Quelle est la durée de la prise en charge ?

— Elles se font sur 6 mois et jusqu’à 2 ou 3 ans. C’est un travail frustrant car nous ne savons pas ce que devient le jeune une fois qu’il a quitté la Justice des mineurs. Nous nous rattrapons en regardant en arrière, ce qu’il était en arrivant, et ce qu’il est devenu à son départ.

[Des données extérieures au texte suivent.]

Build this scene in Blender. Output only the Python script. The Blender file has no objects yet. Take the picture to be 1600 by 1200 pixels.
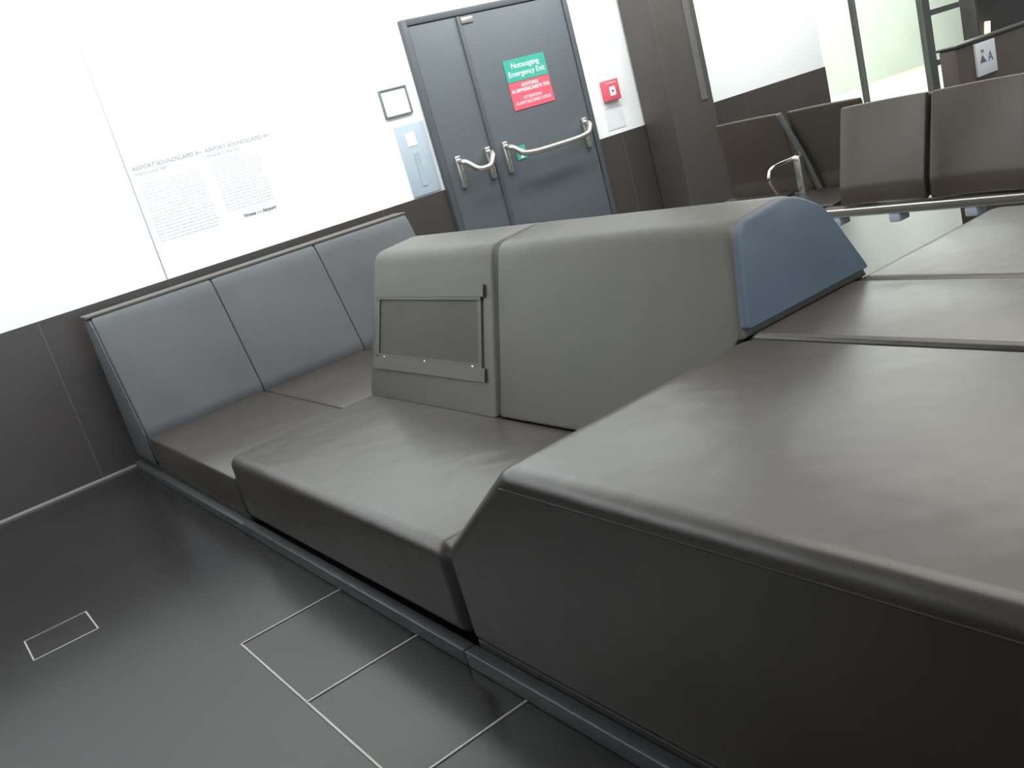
import bpy, bmesh, math, random
from mathutils import Vector, Matrix
random.seed(4)
sc=bpy.context.scene
sc.view_settings.view_transform='Standard'
COL=bpy.context.collection

# ---------------------------------------------------------------- materials
def nmat(name):
    m=bpy.data.materials.new(name);m.use_nodes=True
    nt=m.node_tree;b=nt.nodes['Principled BSDF']
    return m,nt,b
def plain(name,col,rough=.5,metal=0,spec=.5,var=.08,scale=6,bump=0,bscale=60,emit=None,es=0):
    m,nt,b=nmat(name)
    tc=nt.nodes.new('ShaderNodeTexCoord')
    n=nt.nodes.new('ShaderNodeTexNoise');n.inputs['Scale'].default_value=scale;n.inputs['Detail'].default_value=4
    nt.links.new(tc.outputs['Object'],n.inputs['Vector'])
    r=nt.nodes.new('ShaderNodeValToRGB')
    r.color_ramp.elements[0].position=.3;r.color_ramp.elements[1].position=.7
    r.color_ramp.elements[0].color=[c*(1-var) for c in col]+[1]
    r.color_ramp.elements[1].color=[min(1,c*(1+var)) for c in col]+[1]
    nt.links.new(n.outputs['Fac'],r.inputs['Fac']);nt.links.new(r.outputs['Color'],b.inputs['Base Color'])
    b.inputs['Roughness'].default_value=rough;b.inputs['Metallic'].default_value=metal
    b.inputs['Specular IOR Level'].default_value=spec
    if bump:
        n2=nt.nodes.new('ShaderNodeTexNoise');n2.inputs['Scale'].default_value=bscale;n2.inputs['Detail'].default_value=5
        nt.links.new(tc.outputs['Object'],n2.inputs['Vector'])
        bp=nt.nodes.new('ShaderNodeBump');bp.inputs['Strength'].default_value=bump;bp.inputs['Distance'].default_value=.01
        nt.links.new(n2.outputs['Fac'],bp.inputs['Height']);nt.links.new(bp.outputs[0],b.inputs['Normal'])
    if emit:
        b.inputs['Emission Color'].default_value=list(emit)+[1];b.inputs['Emission Strength'].default_value=es
    return m
def leather(name,col,rough,spec=.5,bs=.12):
    m,nt,b=nmat(name)
    tc=nt.nodes.new('ShaderNodeTexCoord')
    n=nt.nodes.new('ShaderNodeTexNoise');n.inputs['Scale'].default_value=2.2;n.inputs['Detail'].default_value=5
    nt.links.new(tc.outputs['Object'],n.inputs['Vector'])
    r=nt.nodes.new('ShaderNodeValToRGB');r.color_ramp.elements[0].position=.3;r.color_ramp.elements[1].position=.7
    r.color_ramp.elements[0].color=[c*.88 for c in col]+[1];r.color_ramp.elements[1].color=[c*1.12 for c in col]+[1]
    nt.links.new(n.outputs['Fac'],r.inputs['Fac']);nt.links.new(r.outputs['Color'],b.inputs['Base Color'])
    mr=nt.nodes.new('ShaderNodeMapRange');mr.inputs['To Min'].default_value=rough-.05;mr.inputs['To Max'].default_value=rough+.05
    nt.links.new(n.outputs['Fac'],mr.inputs['Value']);nt.links.new(mr.outputs[0],b.inputs['Roughness'])
    b.inputs['Specular IOR Level'].default_value=spec
    n2=nt.nodes.new('ShaderNodeTexNoise');n2.inputs['Scale'].default_value=4.5;n2.inputs['Detail'].default_value=2
    n3=nt.nodes.new('ShaderNodeTexNoise');n3.inputs['Scale'].default_value=140;n3.inputs['Detail'].default_value=2
    nt.links.new(tc.outputs['Object'],n2.inputs['Vector']);nt.links.new(tc.outputs['Object'],n3.inputs['Vector'])
    b1=nt.nodes.new('ShaderNodeBump');b1.inputs['Strength'].default_value=bs*2;b1.inputs['Distance'].default_value=.03
    b2=nt.nodes.new('ShaderNodeBump');b2.inputs['Strength'].default_value=.08;b2.inputs['Distance'].default_value=.001
    nt.links.new(n2.outputs['Fac'],b1.inputs['Height']);nt.links.new(n3.outputs['Fac'],b2.inputs['Height'])
    nt.links.new(b1.outputs[0],b2.inputs['Normal']);nt.links.new(b2.outputs[0],b.inputs['Normal'])
    return m
def tiled(name,col,line,ax,sx,ox,ay,sy,oy,w,rough,spec=.5,lw=1.0):
    m,nt,b=nmat(name)
    L=nt.links.new
    tc=nt.nodes.new('ShaderNodeTexCoord');sp=nt.nodes.new('ShaderNodeSeparateXYZ');L(tc.outputs['Object'],sp.inputs[0])
    def M(op,a,bv):
        n=nt.nodes.new('ShaderNodeMath');n.operation=op
        for i,v in enumerate((a,bv)):
            if v is None: continue
            if isinstance(v,(int,float)): n.inputs[i].default_value=v
            else: L(v,n.inputs[i])
        return n.outputs[0]
    def grid(s,size,off):
        t=M('DIVIDE',M('SUBTRACT',s,off),size);t=M('ADD',t,100)
        fr=M('FRACT',t,None);d=M('ABSOLUTE',M('SUBTRACT',fr,.5),None)
        return M('GREATER_THAN',d,.5-w/size)
    g=grid(sp.outputs[ax],sx,ox)
    if ay is not None: g=M('MAXIMUM',g,grid(sp.outputs[ay],sy,oy))
    n=nt.nodes.new('ShaderNodeTexNoise');n.inputs['Scale'].default_value=2.5;n.inputs['Detail'].default_value=6;L(tc.outputs['Object'],n.inputs['Vector'])
    r=nt.nodes.new('ShaderNodeValToRGB');r.color_ramp.elements[0].color=[c*.85 for c in col]+[1];r.color_ramp.elements[1].color=[c*1.15 for c in col]+[1]
    L(n.outputs['Fac'],r.inputs['Fac'])
    mx=nt.nodes.new('ShaderNodeMixRGB');L(M('MULTIPLY',g,lw),mx.inputs[0]);L(r.outputs[0],mx.inputs[1]);mx.inputs[2].default_value=list(line)+[1]
    L(mx.outputs[0],b.inputs['Base Color'])
    mr=nt.nodes.new('ShaderNodeMapRange');mr.inputs['To Min'].default_value=rough-.04;mr.inputs['To Max'].default_value=rough+.05
    L(n.outputs['Fac'],mr.inputs['Value']);L(mr.outputs[0],b.inputs['Roughness'])
    b.inputs['Specular IOR Level'].default_value=spec
    return m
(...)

Mais nous ne sommes qu’un moment dans sa vie, et nous ne pouvons que supposer la suite. Nous avons quelques exemples positifs. Il y en a un qui est venu nous voir, accompagné de sa compagne et son bébé, tout fier au volant de sa voiture. C’est un très grand réconfort quand nous avons participé à cette résurrection. C’était un étranger, venu des pays de l’Est, pris dans un réseau de trafic d’êtres humains. Sous emprise de la drogue, il était entraîné à voler contre de la nourriture et des produits toxiques. Arrêté à plusieurs reprises pour vol, agression, détention et consommation de produits stupéfiants. Un juge des enfants a ordonné un contrôle judiciaire, une liberté surveillée préjudicielle, une réparation, une mise sous protection judiciaire. Un éducateur a été désigné dans un Service de milieu ouvert à la PJJ. À force de ténacité, il est parvenu à l’accrocher en lui proposant une activité de mécanique. Il est venu dans mon atelier, a fait également du sport et pris des cours de français. Les premiers temps ont été très compliqués En parallèle, son éducateur lui a trouvé un lieu d’hébergement, ce qui lui a permis d’avoir un endroit où se poser. Loin du réseau, il a pu se sevrer, a travaillé la langue française. Il s’en est sorti.

 

Quelle est votre fonction actuelle ?

— J’occupe un poste qui équivaut à celui de Directeur de l’Unité éducative de Mérignac. L’engagement, s’il est toujours présent, est totalement différent. Je dois m’assurer que les décisions judiciaires sont suivies et respectées et que le parcours de vie des jeunes confiés reprenne un sens normal. Mon engagement aujourd’hui est donc indirect.

 

Quelles constatations faites-vous aujourd’hui sur ces jeunes délinquants ?

— Les enfants délinquants sont avant tout des enfants en danger. La loi dit que la détention doit rester l’exception pour les mineurs et que la PJJ1, quel que soit le stade de la procédure, doit proposer une alternative à la détention.Ces enfants sont des accidentés de la vie. Leur parcours est très souvent jalonné de catastrophes humaines, de conflits, d’abandon. Que serions-nous devenus nous-même si nous avions subi tout cela ? Nous quittons Stéphane, songeurs.